Je lui ai dit “ta gueule !” à mon double maléfique. C’est pas en tenant de tels propos qu’on va avoir plein de petits cœurs est de pouces levés !
Mon double maléfique, c’est pas le mauvais bougre, mais il voit le mal partout.
Même chez les braves gens.
moi, je ne sais plus.
Le monde part en couille depuis déjà pas mal de temps, depuis probablement l’aube de l’humanité, depuis que le premier connard a foutu son poing sur la gueule de l’imbécile d’à côté pour un détail, une divergence de vues, un mammouth mal garé.
Mon double maléfique est allé chercher quelques textes magnifiques de stupidité, sur les réseaux sociaux, pour me mettre le nez dans le caca.

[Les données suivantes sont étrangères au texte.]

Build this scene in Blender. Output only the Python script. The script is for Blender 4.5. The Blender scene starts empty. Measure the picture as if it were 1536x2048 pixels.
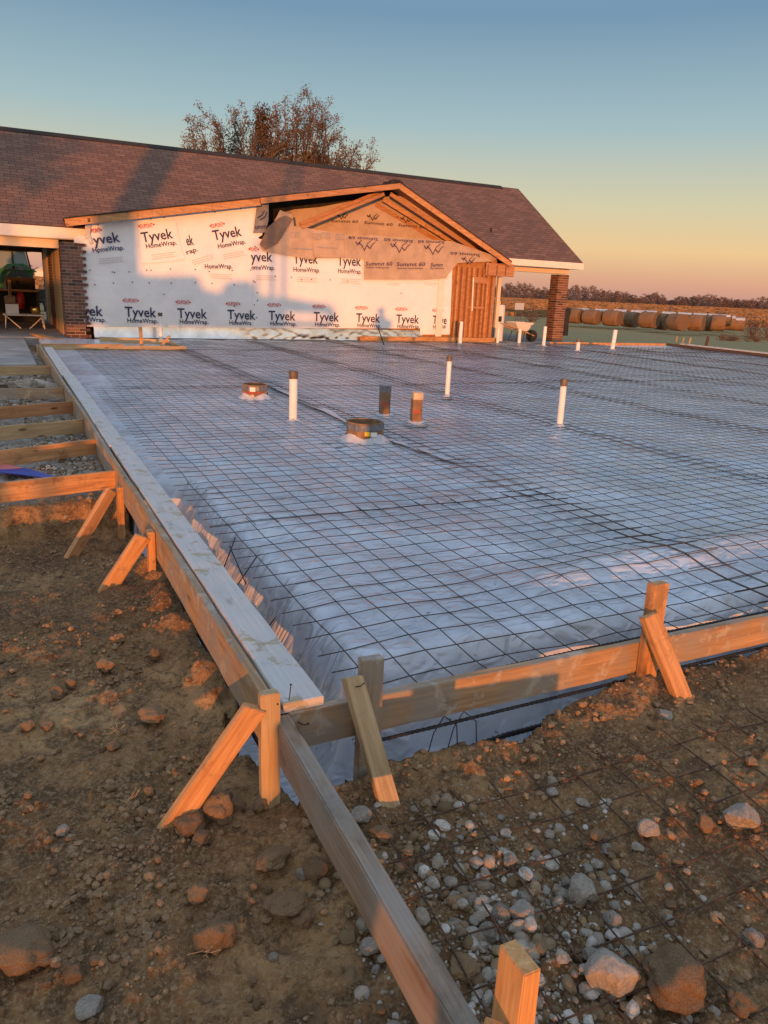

Ce qui est effrayant, ce n’est pas que sous le coup de l’émotion des gens expriment leur colère, leur angoisse, leur tristesse… maladroitement.
Non, ce qui est affligeant, ce sont les commentaires approbateurs de leurs “suiveurs”, tous unis dans la bêtise de l’instant.
J’ai dit à mon double maléfique qu’il ferait mieux de fermer son compte Facebook, en plus de sa gueule.
La grande force de la démocratie, c’est justement cette faiblesse qui lui est reprochée.
Aussi abjects que soient les crimes commis par les déséquilibrés qui agissent au nom d’un dieu hypothétique, preuve qu’ils relèvent bien de la psychiatrie, la réponse n’est pas moins de liberté, ni moins d’humanisme.
Le “mal” ne se combat pas par le “mal”, ce serait trop facile.
Derrière les appels vindicatifs à ce que l’état, c’est à dire le gouvernement, règle “le problème du terrorisme en agissant enfin” comme on peut le lire chez nos grands penseurs et poètes des réseaux sociaux, se dissimule à peine un désir d’épuration.
Faire naître la peur de l’autre, puis la haine, en l’occurence celle de tout ce qui est basané, portant un foulard ou vaguement suspect d’appartenir à “l’autre camp”, c’est le but recherché par les organisateurs de cette guerre des décérébrés.
Ils sont en train de réussir.
Les braves gens du café du commerce en ligne, qui ont visiblement des idées précises derrière la tête, devraient les exposer clairement, que l’on soit au moins fixé sur cette France forte qu’ils appellent de leurs vœux. Se contenter d’évoquer des “mesures à prendre” sans préciser lesquelles est un peu facile.
Prendre des mesures contre une poignée de jobards dissimulés dans la population est impossible. Inutile de rêver. Il font des centaines de victimes parce que c’est simple de faire un carnage dans une foule.
Alors quoi ?
fermer les frontières, déployer l’armée, organiser l’extradition des ressortissants étrangers musulmans, déporter vers des camps de rééducation les français d’origines un peu louches ?
c’est à ça que vous pensez ?
Beau programme.
L’idée que le pays fait face à une guerre se heurte à une population de consommateurs qui veut passer des vacances tranquilles. qu’on lui trouve des solutions radicales pour continuer à vivre l’illusion d’un monde en paix.
L’état islamique fait moins de morts en France que la pollution par les particules fines. Mais la pollution, c’est moins spectaculaire qu’un carnage en camion, on n’exigera pas du gouvernement un état d’urgence sanitaire, me souffle mon double maléfique.
S’il te plaît, ne mélange pas tout, toi aussi, que je lui dis en le rentrant dans sa cage.
Comme j’aimerais ne pas être effrayé (aussi) par mes compatriotes et par moi-même.
Nous avons du mal à concevoir que des gens puissent nous haïr et vouloir nous soumettre, mais ces choses arrivent, elles se sont déjà produites et d’autres que nous en ont souffert.
C’est dur, c’est choquant, c’est révoltant, mais nous ne devons pas sacrifier en plus, ce pourquoi les victimes des attentats sont tombées : notre liberté, notre égalité, notre fraternité.
Même si ces grands mots paraissent parfois bien utopiques, c’est tout ce que nous avons en magasin pour ne pas sombrer.